Für seine Blumenkinder der Belle Époque erschafft Luhrmann aus den Farbtöpfen des Jahrmarkts ein Kaleidoskop des wüsten, aber charmanten Trash, das sich ständig selbst überbieten will, bis ihm auf halber Strecke die Puste ausgeht. Da rascheln die Röcke in extremer Nahaufnahme, da werden die Beine im MTV-Tempo durch die Luft geworfen, da funkelt und glitzert es in allen Ecken in Pink und Silber, und selbst das Blut leuchtet mit den Séparée-Kissen aus Satin um die Wette. Nicole Kidman läuft es rot die Mundwinkel herunter und natürlich steht ihr das ganz hervorragend. Schließlich ist sie Satine, der schwindsüchtige Star unter den Konkubinen des „Moulin Rouge“, das Schneeweißchen dieses Melodrams. Für das finanzielle Überleben des Etablissements und das ehrgeizigen Theaterprojekt ihres Geliebten Christian (Ewan McGregor) wird sich Durchscheinende opfern und dem schmierigen Sponsor Duke anbieten. Damit die Unterhaltung weiterlebe und die Wahrheit und die Schönheit und die Freiheit, versteht sich. Davon kann sie mit Christian ein Lied singen und „Diamonds are a girl’s best friends“ gleich hinterher und tanzt und schwebt, bis der pausbäckige Mond noch breiter lacht und auch das ganze Dekor vor Freude mitquietscht.

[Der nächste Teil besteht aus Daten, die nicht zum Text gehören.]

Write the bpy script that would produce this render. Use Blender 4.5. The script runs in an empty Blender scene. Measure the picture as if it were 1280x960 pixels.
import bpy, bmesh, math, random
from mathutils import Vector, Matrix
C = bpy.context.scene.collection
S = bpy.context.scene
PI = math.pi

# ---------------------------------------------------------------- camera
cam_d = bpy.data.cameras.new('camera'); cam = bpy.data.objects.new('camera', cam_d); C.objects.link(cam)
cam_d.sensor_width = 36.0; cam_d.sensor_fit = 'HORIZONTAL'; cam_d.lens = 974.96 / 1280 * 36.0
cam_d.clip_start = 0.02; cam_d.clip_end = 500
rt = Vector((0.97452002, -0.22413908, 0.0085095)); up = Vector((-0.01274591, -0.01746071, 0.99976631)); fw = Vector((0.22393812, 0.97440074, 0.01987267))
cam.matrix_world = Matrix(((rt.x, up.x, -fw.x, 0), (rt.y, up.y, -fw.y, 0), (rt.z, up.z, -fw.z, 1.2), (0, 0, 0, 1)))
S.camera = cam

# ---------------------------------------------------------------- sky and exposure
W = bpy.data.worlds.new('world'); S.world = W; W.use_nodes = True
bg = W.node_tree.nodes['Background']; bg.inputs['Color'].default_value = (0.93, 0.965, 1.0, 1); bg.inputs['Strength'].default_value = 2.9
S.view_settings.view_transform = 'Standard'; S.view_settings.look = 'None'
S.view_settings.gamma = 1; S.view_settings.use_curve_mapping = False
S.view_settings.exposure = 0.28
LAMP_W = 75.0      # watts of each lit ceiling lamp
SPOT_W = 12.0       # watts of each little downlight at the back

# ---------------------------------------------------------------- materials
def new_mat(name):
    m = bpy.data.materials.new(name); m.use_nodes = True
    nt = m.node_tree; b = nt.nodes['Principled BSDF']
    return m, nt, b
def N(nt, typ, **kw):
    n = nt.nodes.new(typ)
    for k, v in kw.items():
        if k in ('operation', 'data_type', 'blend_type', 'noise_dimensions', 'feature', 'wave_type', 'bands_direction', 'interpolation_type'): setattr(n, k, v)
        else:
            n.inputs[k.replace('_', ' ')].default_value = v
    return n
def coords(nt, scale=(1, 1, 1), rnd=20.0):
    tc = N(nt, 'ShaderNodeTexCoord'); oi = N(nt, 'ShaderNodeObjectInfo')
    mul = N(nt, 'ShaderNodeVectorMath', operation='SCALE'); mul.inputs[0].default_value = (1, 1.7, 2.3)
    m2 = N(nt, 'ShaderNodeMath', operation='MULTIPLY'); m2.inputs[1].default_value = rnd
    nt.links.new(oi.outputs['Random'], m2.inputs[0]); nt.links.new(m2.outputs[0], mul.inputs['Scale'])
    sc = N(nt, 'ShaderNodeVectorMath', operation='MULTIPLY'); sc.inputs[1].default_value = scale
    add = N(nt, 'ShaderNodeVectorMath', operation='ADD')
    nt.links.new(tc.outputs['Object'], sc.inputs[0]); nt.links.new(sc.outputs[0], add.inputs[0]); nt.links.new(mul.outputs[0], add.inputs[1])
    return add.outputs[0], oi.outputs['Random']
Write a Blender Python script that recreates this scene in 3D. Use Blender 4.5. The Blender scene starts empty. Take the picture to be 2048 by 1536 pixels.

„Moulin Rouge“ ist Musical, Melodram und verpoppte Parabel von der Geburt des Kunstwerks – Erik Satie und Henri Toulouse-Lautrec unterstützen Christian bei der Arbeit an seinem großen, biografisch angehauchten Singspiel über einen kleinen Sitar-Spieler – aber vor allem ist es eine Fahrt in einem hysterischen Karussel. Eine, die so lange Spaß macht, bis man merkt, dass sich das Ganze im überstilisierten Selbstzweck überdreht. Wo man hinhört, Pop-Medleys aus so Bekanntem, dass mindestens drei Generationen mitsummen können. Hingerissen von der eigenen Begeisterung klatscht sich der Film selbst auf die Schulter und feiert seine eigenen Attraktionen. So blitzt die romantische Sternenkulisse irgendwann ins Leere, und das Liebespaar geht ambitionslos im Traumschönen auf. Vielleicht sollte man es tatsächlich wie auf der Kirmes halten, wo die Geschichte aller Bildermaschinen schließlich ihren Anfang nahm. Einfach einen dicken, rosa Elefanten mit Herzchensattel schnappen und hinter dem bimmelnden Feuerwehrauto im Kreis fahren, nach der ersten Runde keine Überraschungen mehr erwarten und hin und wieder die Augen schließen, damit einem das ganze Zuviel, Zusüß und Zubunt nicht auf den Magen schlägt.

„Moulin Rouge“. Regie: Baz Luhrmann. Mit Nicole Kidman, Ewan McGregor, John Leguizamo u. a. USA 2001, 126 Min.